Deretan penghargaan itu tidak hadir begitu saja, tapi buah dari usaha kerasnya dengan rajin berlatih. Jam 7 pagi, Susi dan rekan-rekannya sudah bersiap di lapangan kemudian berlatih hingga pukul 11 siang. Selanjutnya latihan sore dimulai dari jam 3 dan berakhir pukul 7 malam. Semua latihan ini dilakukan secara rutin dari Senin sampai Sabtu. Pola makan dijaga dan bergizi tinggi, tidur juga diatur sehingga tidak bisa ngobrol dengan teman atau nonton TV sampai larut malam. Baginya, disiplin adalah kekuatan, sehingga tidak ada waktu sedikitpun untuk bermain-main jika ingin menjadi seorang juara. Meski begitu, semua dilakukannya dengan semangat dan tanpa mengeluh meskipun remaja lain seusianya pada umumnya akan sibuk bermain-main.

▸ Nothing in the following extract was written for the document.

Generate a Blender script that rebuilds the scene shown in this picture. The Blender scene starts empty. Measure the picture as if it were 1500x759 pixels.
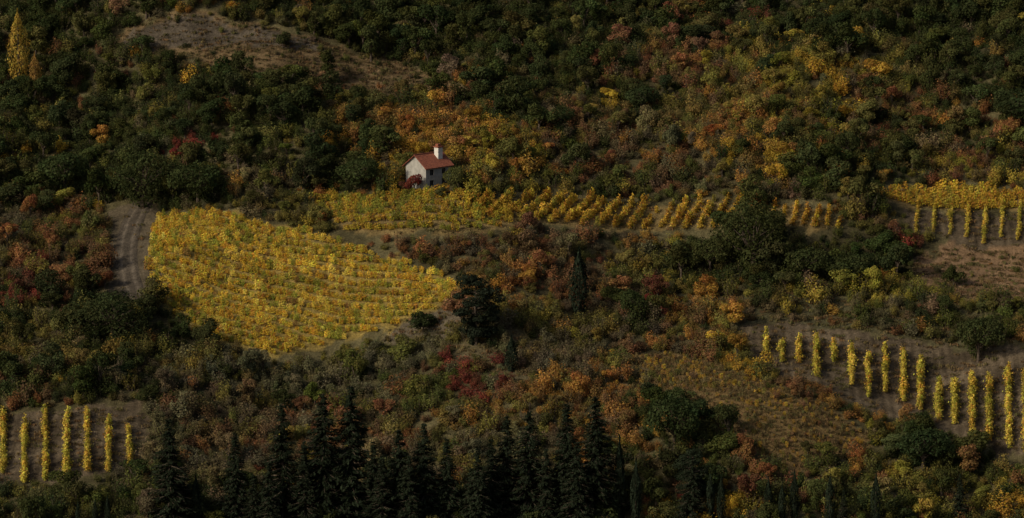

Masa kemenangannya pada Olimpiade 1992 Barcelona adalah kemenangan paling menggetarkan bagi Susi Susanti sekaligus seluruh bangsa Indonesia karena ini akan menjadi kemenangan yang paling prestisus. Final bulutangkis ini adalah kejuaraan antar bangsa yang terbesar dan ia harus berhadapan dengan rival terkuatnya dari Korea, Bang Soo-Hyun. Kedua pemain berjuang keras dan dramatis hingga akhirnya Susi berhasil merebut medali emas dan merupakan medali tertinggi olahraga di dunia. Indonesia menang. Susi akhirnya naik ke atas panggung kehormatan Olimpiade, bendera Merah Putih dikibarkan dengan gagah, dan lagu “Indonesia Raya” dinyanyikan. Rasa kebangsaan seluruh masyarakat Indonesia tersentuh karena kita seolah diingatkan kembali bahwa kita adalah bangsa yang besar dan bangsa para juara. Sebuah kebanggaan besar yang diterima sebagai bangsa Indonesia yang berhasil membuktikan diri pada seluruh dunia.
Nama-nama tersebut hanyalah sebagian kecil orang Tionghoa yang berjasa untuk Indonesia. Kita perlu tahu bahwa seharusnya memang sudah tidak ada lagi alasan untuk mendiskreditkan jasa orang lain entah dari etnis apakah ia atau mendiskriminasi orang dari suku atau ras yang berbeda. Kita juga perlu mengingat bahwa Indonesia juga negara yang majemuk yang terdiri dari berbagai suku, bangsa, ras, budaya dan agama. Bersatu kita teguh bercerai kita runtuh!